Wednesday, October 13, 2010

A Truffle-icious Use For Juniper Berries

Chocolate Juniper Truffles

Jennifer Hahn and Katy Beck

These are velvety, melt-in-your-mouth truffles with a gin-infused chocolate ganache (filling) and a crunchy juniper berry in the middle. Thankfully, they are as easy to make as they are to pop in your mouth. The main thing for quality control’s sake is to buy the best bittersweet chocolate you can find—such as Callebaut or Varhona with 50% cocoa solids. The best places to get such quality chocolate is from a chocolatier that sells bulk chocolate. You can make ganache the night before, so it can solidify in the fridge, and be ready to roll into bite-sized morsels the next day.

Yield: 3 dozen walnut-sized truffles

1 / 2 cup organic heavy whipping cream
1 / 4 teaspoon vanilla
9 ounces bittersweet organic chocolate (chopped in walnut sized pieces)
1 1 / 2 ounces organic unsalted butter (room temperature)
2 tablespoons of Bombay Saphire Gin
3 dozen (1/4 cup) common juniper berries (available in bulk at many spice stores and food co-ops)
1 / 2 cup unsweetened organic cocoa powder (sifted)

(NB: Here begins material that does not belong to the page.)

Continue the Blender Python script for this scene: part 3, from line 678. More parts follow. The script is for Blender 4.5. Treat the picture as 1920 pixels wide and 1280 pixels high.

Bring cream, juniper berries and vanilla to boil. Turn off heat. Add chopped chocolate. Stir or whisk till smooth. Set aside.

Cool mixture to warm then stir in room-temperature butter. If you add the butter when the chocolate mix is too hot, the oils will separate. Add Bombay Sapphire Gin. Pour intoa glass baking dish. Cover with aluminum foil and chill in fridge until solid—about 1-2 hours.

Set out two cookie sheets lined with wax paper and a bowl with unsweetened cocoa.

Using the melon ball to form the truffles

Run a chilled melon ball scoop across the top of the solidified ganache to make a rough ball the size of a walnut. Push one juniper berry into the center of the ganache and roll it into a round ball. This can be a sticky job if you have warm hands that melt the chocolate. I wash my hands every ten minutes or coat them in cocoa to keep the ganache from sticking. If the ganache becomes too soft to handle, return it to the fridge or freezer again for a few minutes.



Cocoa handprints anyone?
Roll the truffle in unsweetened cocoa until thoroughly coated. Place on cookie sheet until all truffles are ready. Store in a sealed container in the fridge. If you stack the truffles, separate the layers with wax paper. Truffles will last for two weeks in the fridge or a month in the freezer.

Allow truffles to warm to room temperature before serving.

Additional topping suggestion: Omit the juniper berries and roll the plain ganache in toasted hazelnuts, walnuts or a mixture of cinnamon and cocoa with a pinch of cayenne for Aztec Truffles.

Boxing up the final product


1 comment:

  1. These were sooooooooooo good. And I'm not even one of those chronic chocaholic types, I'm relatively chocolate-neutral.